→ **Short problem**
Omit pictures and quote the listing below line by line, from its start through the line that holds "SC.camera = cam".

→ **Material provided**
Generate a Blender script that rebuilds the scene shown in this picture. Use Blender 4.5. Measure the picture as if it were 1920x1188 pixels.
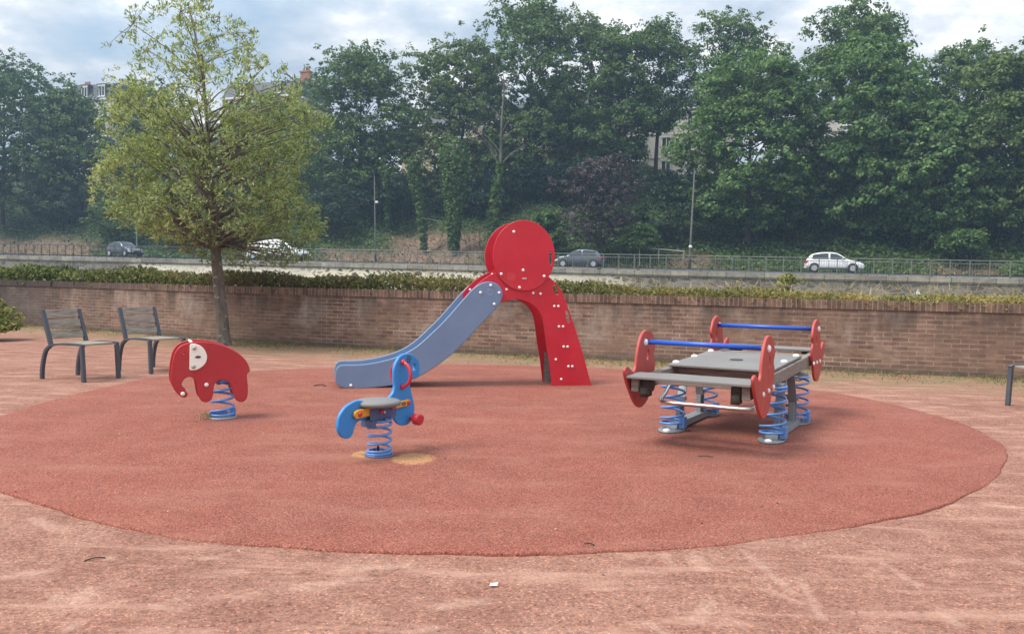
import bpy, bmesh, math, random
import numpy as np
from mathutils import Vector, Matrix

# ------------------------------------------------------------------ camera, sky, sun, exposure
for o in list(bpy.data.objects): bpy.data.objects.remove(o)
SC = bpy.context.scene
COL = SC.collection
FPX, PITCH, ROLL, EYE = 1600.0, math.radians(2.5), math.radians(1.0), 1.25
_c, _s = math.cos(ROLL), math.sin(ROLL)
F = np.array([0, math.cos(PITCH), -math.sin(PITCH)]); U0 = np.array([0, math.sin(PITCH), math.cos(PITCH)]); R0 = np.array([1., 0, 0])
RX = _c*R0 + _s*U0; UY = _c*U0 - _s*R0
cam_d = bpy.data.cameras.new('camera'); cam = bpy.data.objects.new('camera', cam_d); COL.objects.link(cam)
cam_d.sensor_width = 36; cam_d.lens = FPX/1920*36; cam_d.clip_end = 5000; cam_d.clip_start = .05
cam.matrix_world = Matrix(((RX[0], UY[0], -F[0], 0), (RX[1], UY[1], -F[1], 0), (RX[2], UY[2], -F[2], EYE), (0, 0, 0, 1)))
SC.camera = cam

SUN_EL, SUN_AZ = math.radians(56), math.radians(-112)      # azimuth from +Y towards +X
W = bpy.data.worlds.new('World'); SC.world = W; W.use_nodes = True
nt = W.node_tree; nt.nodes.clear()
def N(t, **kw):
    n = nt.nodes.new(t)
    for k, v in kw.items(): setattr(n, k, v)
    return n
L = lambda a, b: nt.links.new(a, b)
def wmath(op, a, b=None):
    n = N('ShaderNodeMath', operation=op)
    for i, v in enumerate((a, b)):
        if v is None: continue
        if isinstance(v, (int, float)): n.inputs[i].default_value = v
        else: L(v, n.inputs[i])
    return n.outputs[0]
sky = N('ShaderNodeTexSky', sky_type='NISHITA', sun_disc=False, sun_elevation=SUN_EL, sun_rotation=SUN_AZ, air_density=1.2, dust_density=2.0)
tc = N('ShaderNodeTexCoord'); sep = N('ShaderNodeSeparateXYZ'); L(tc.outputs['Generated'], sep.inputs[0])
zc = wmath('MAXIMUM', sep.outputs[2], 0.02)
zz = wmath('ADD', zc, 0.22)
cmb = N('ShaderNodeCombineXYZ'); L(wmath('DIVIDE', sep.outputs[0], zz), cmb.inputs[0]); L(wmath('DIVIDE', sep.outputs[1], zz), cmb.inputs[1]); cmb.inputs[2].default_value = .4
def wnoise(scale, detail, rough, vec):
    n = N('ShaderNodeTexNoise'); n.inputs['Scale'].default_value = scale; n.inputs['Detail'].default_value = detail; n.inputs['Roughness'].default_value = rough
    L(vec, n.inputs['Vector']); return n.outputs['Fac']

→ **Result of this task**
Generate a Blender script that rebuilds the scene shown in this picture. Use Blender 4.5. Measure the picture as if it were 1920x1188 pixels.
import bpy, bmesh, math, random
import numpy as np
from mathutils import Vector, Matrix

# ------------------------------------------------------------------ camera, sky, sun, exposure
for o in list(bpy.data.objects): bpy.data.objects.remove(o)
SC = bpy.context.scene
COL = SC.collection
FPX, PITCH, ROLL, EYE = 1600.0, math.radians(2.5), math.radians(1.0), 1.25
_c, _s = math.cos(ROLL), math.sin(ROLL)
F = np.array([0, math.cos(PITCH), -math.sin(PITCH)]); U0 = np.array([0, math.sin(PITCH), math.cos(PITCH)]); R0 = np.array([1., 0, 0])
RX = _c*R0 + _s*U0; UY = _c*U0 - _s*R0
cam_d = bpy.data.cameras.new('camera'); cam = bpy.data.objects.new('camera', cam_d); COL.objects.link(cam)
cam_d.sensor_width = 36; cam_d.lens = FPX/1920*36; cam_d.clip_end = 5000; cam_d.clip_start = .05
cam.matrix_world = Matrix(((RX[0], UY[0], -F[0], 0), (RX[1], UY[1], -F[1], 0), (RX[2], UY[2], -F[2], EYE), (0, 0, 0, 1)))
SC.camera = cam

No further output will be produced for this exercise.